▶ [WHAT YOU HAVE TO DO]: Print the listing that follows, character for character.
····················
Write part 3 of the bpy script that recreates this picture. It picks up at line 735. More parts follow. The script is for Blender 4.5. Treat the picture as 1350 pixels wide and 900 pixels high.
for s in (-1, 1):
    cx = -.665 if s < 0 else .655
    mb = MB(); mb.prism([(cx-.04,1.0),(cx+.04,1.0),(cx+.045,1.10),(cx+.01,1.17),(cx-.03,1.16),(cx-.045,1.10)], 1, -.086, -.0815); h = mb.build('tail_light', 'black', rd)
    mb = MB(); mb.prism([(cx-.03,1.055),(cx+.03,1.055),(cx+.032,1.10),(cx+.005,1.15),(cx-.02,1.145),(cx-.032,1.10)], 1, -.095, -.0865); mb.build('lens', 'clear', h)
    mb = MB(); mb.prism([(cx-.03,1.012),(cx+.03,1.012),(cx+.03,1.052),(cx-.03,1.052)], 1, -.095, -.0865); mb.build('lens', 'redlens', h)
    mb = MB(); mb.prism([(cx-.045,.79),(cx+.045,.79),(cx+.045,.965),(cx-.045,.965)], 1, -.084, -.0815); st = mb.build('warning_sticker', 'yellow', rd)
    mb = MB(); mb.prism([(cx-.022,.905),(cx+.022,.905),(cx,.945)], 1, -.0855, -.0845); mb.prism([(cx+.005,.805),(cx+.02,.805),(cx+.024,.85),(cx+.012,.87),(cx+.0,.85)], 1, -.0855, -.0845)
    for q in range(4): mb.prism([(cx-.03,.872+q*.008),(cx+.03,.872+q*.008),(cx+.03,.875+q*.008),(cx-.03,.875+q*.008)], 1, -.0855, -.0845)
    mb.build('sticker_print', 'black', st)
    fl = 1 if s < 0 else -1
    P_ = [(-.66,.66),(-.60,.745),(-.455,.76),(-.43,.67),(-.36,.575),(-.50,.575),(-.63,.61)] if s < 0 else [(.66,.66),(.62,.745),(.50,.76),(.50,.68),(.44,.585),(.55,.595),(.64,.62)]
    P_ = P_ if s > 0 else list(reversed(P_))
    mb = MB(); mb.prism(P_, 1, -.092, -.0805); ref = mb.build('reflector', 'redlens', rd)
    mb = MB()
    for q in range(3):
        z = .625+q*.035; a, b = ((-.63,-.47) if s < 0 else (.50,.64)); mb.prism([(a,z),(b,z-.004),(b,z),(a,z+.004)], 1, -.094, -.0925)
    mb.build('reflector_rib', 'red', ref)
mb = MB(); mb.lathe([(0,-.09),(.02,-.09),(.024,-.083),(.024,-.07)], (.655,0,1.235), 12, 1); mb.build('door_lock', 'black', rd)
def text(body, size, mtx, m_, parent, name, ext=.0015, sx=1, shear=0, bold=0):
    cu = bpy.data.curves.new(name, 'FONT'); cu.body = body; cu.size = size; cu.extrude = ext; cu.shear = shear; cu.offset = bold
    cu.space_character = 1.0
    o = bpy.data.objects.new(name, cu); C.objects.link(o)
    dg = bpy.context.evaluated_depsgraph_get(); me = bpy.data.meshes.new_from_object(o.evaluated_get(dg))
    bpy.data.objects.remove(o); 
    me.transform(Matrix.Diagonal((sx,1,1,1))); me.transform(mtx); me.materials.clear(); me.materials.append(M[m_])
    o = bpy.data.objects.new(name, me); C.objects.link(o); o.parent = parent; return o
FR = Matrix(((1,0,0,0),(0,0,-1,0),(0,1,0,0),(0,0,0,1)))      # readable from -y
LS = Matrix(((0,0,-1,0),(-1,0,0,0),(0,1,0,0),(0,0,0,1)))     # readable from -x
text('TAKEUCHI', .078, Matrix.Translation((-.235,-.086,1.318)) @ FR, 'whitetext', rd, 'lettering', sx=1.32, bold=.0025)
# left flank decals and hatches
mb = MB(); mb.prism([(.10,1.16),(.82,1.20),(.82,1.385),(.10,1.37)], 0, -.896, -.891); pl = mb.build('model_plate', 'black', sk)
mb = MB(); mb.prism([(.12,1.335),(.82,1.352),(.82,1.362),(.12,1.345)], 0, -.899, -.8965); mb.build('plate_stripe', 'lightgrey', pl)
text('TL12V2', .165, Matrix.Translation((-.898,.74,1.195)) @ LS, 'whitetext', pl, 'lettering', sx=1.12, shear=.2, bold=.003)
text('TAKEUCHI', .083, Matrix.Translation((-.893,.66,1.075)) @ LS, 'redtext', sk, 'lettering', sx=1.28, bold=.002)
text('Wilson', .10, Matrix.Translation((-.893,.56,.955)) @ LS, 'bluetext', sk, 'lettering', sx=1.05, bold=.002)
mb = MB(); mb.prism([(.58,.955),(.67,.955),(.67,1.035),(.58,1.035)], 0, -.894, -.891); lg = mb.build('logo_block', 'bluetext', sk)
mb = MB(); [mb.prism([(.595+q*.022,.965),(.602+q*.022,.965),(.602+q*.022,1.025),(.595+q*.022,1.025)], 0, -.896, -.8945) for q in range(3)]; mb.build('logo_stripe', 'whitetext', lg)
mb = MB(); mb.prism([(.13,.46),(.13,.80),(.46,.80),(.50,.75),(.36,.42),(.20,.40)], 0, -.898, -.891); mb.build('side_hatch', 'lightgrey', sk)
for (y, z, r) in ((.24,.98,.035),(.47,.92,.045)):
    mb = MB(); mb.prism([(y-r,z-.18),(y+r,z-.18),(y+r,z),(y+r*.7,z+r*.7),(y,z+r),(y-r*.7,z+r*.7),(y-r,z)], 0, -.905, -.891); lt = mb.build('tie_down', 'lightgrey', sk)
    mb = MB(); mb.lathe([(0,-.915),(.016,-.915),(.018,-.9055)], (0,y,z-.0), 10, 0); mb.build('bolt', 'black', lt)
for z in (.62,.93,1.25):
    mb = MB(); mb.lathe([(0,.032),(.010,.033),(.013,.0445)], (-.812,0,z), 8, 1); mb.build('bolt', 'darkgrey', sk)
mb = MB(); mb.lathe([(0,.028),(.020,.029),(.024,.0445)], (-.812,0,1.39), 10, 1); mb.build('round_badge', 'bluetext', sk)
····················
▶ [PROBLEM SOLUTION]:
Write part 3 of the bpy script that recreates this picture. It picks up at line 735. More parts follow. The script is for Blender 4.5. Treat the picture as 1350 pixels wide and 900 pixels high.
for s in (-1, 1):
    cx = -.665 if s < 0 else .655
    mb = MB(); mb.prism([(cx-.04,1.0),(cx+.04,1.0),(cx+.045,1.10),(cx+.01,1.17),(cx-.03,1.16),(cx-.045,1.10)], 1, -.086, -.0815); h = mb.build('tail_light', 'black', rd)
    mb = MB(); mb.prism([(cx-.03,1.055),(cx+.03,1.055),(cx+.032,1.10),(cx+.005,1.15),(cx-.02,1.145),(cx-.032,1.10)], 1, -.095, -.0865); mb.build('lens', 'clear', h)
    mb = MB(); mb.prism([(cx-.03,1.012),(cx+.03,1.012),(cx+.03,1.052),(cx-.03,1.052)], 1, -.095, -.0865); mb.build('lens', 'redlens', h)
    mb = MB(); mb.prism([(cx-.045,.79),(cx+.045,.79),(cx+.045,.965),(cx-.045,.965)], 1, -.084, -.0815); st = mb.build('warning_sticker', 'yellow', rd)
    mb = MB(); mb.prism([(cx-.022,.905),(cx+.022,.905),(cx,.945)], 1, -.0855, -.0845); mb.prism([(cx+.005,.805),(cx+.02,.805),(cx+.024,.85),(cx+.012,.87),(cx+.0,.85)], 1, -.0855, -.0845)
    for q in range(4): mb.prism([(cx-.03,.872+q*.008),(cx+.03,.872+q*.008),(cx+.03,.875+q*.008),(cx-.03,.875+q*.008)], 1, -.0855, -.0845)
    mb.build('sticker_print', 'black', st)
    fl = 1 if s < 0 else -1
    P_ = [(-.66,.66),(-.60,.745),(-.455,.76),(-.43,.67),(-.36,.575),(-.50,.575),(-.63,.61)] if s < 0 else [(.66,.66),(.62,.745),(.50,.76),(.50,.68),(.44,.585),(.55,.595),(.64,.62)]
    P_ = P_ if s > 0 else list(reversed(P_))
    mb = MB(); mb.prism(P_, 1, -.092, -.0805); ref = mb.build('reflector', 'redlens', rd)
    mb = MB()
    for q in range(3):
        z = .625+q*.035; a, b = ((-.63,-.47) if s < 0 else (.50,.64)); mb.prism([(a,z),(b,z-.004),(b,z),(a,z+.004)], 1, -.094, -.0925)
    mb.build('reflector_rib', 'red', ref)
mb = MB(); mb.lathe([(0,-.09),(.02,-.09),(.024,-.083),(.024,-.07)], (.655,0,1.235), 12, 1); mb.build('door_lock', 'black', rd)
def text(body, size, mtx, m_, parent, name, ext=.0015, sx=1, shear=0, bold=0):
    cu = bpy.data.curves.new(name, 'FONT'); cu.body = body; cu.size = size; cu.extrude = ext; cu.shear = shear; cu.offset = bold
    cu.space_character = 1.0
    o = bpy.data.objects.new(name, cu); C.objects.link(o)
    dg = bpy.context.evaluated_depsgraph_get(); me = bpy.data.meshes.new_from_object(o.evaluated_get(dg))
    bpy.data.objects.remove(o); 
    me.transform(Matrix.Diagonal((sx,1,1,1))); me.transform(mtx); me.materials.clear(); me.materials.append(M[m_])
    o = bpy.data.objects.new(name, me); C.objects.link(o); o.parent = parent; return o
FR = Matrix(((1,0,0,0),(0,0,-1,0),(0,1,0,0),(0,0,0,1)))      # readable from -y
LS = Matrix(((0,0,-1,0),(-1,0,0,0),(0,1,0,0),(0,0,0,1)))     # readable from -x
text('TAKEUCHI', .078, Matrix.Translation((-.235,-.086,1.318)) @ FR, 'whitetext', rd, 'lettering', sx=1.32, bold=.0025)
# left flank decals and hatches
mb = MB(); mb.prism([(.10,1.16),(.82,1.20),(.82,1.385),(.10,1.37)], 0, -.896, -.891); pl = mb.build('model_plate', 'black', sk)
mb = MB(); mb.prism([(.12,1.335),(.82,1.352),(.82,1.362),(.12,1.345)], 0, -.899, -.8965); mb.build('plate_stripe', 'lightgrey', pl)
text('TL12V2', .165, Matrix.Translation((-.898,.74,1.195)) @ LS, 'whitetext', pl, 'lettering', sx=1.12, shear=.2, bold=.003)
text('TAKEUCHI', .083, Matrix.Translation((-.893,.66,1.075)) @ LS, 'redtext', sk, 'lettering', sx=1.28, bold=.002)
text('Wilson', .10, Matrix.Translation((-.893,.56,.955)) @ LS, 'bluetext', sk, 'lettering', sx=1.05, bold=.002)
mb = MB(); mb.prism([(.58,.955),(.67,.955),(.67,1.035),(.58,1.035)], 0, -.894, -.891); lg = mb.build('logo_block', 'bluetext', sk)
mb = MB(); [mb.prism([(.595+q*.022,.965),(.602+q*.022,.965),(.602+q*.022,1.025),(.595+q*.022,1.025)], 0, -.896, -.8945) for q in range(3)]; mb.build('logo_stripe', 'whitetext', lg)
mb = MB(); mb.prism([(.13,.46),(.13,.80),(.46,.80),(.50,.75),(.36,.42),(.20,.40)], 0, -.898, -.891); mb.build('side_hatch', 'lightgrey', sk)
for (y, z, r) in ((.24,.98,.035),(.47,.92,.045)):
    mb = MB(); mb.prism([(y-r,z-.18),(y+r,z-.18),(y+r,z),(y+r*.7,z+r*.7),(y,z+r),(y-r*.7,z+r*.7),(y-r,z)], 0, -.905, -.891); lt = mb.build('tie_down', 'lightgrey', sk)
    mb = MB(); mb.lathe([(0,-.915),(.016,-.915),(.018,-.9055)], (0,y,z-.0), 10, 0); mb.build('bolt', 'black', lt)
for z in (.62,.93,1.25):
    mb = MB(); mb.lathe([(0,.032),(.010,.033),(.013,.0445)], (-.812,0,z), 8, 1); mb.build('bolt', 'darkgrey', sk)
mb = MB(); mb.lathe([(0,.028),(.020,.029),(.024,.0445)], (-.812,0,1.39), 10, 1); mb.build('round_badge', 'bluetext', sk)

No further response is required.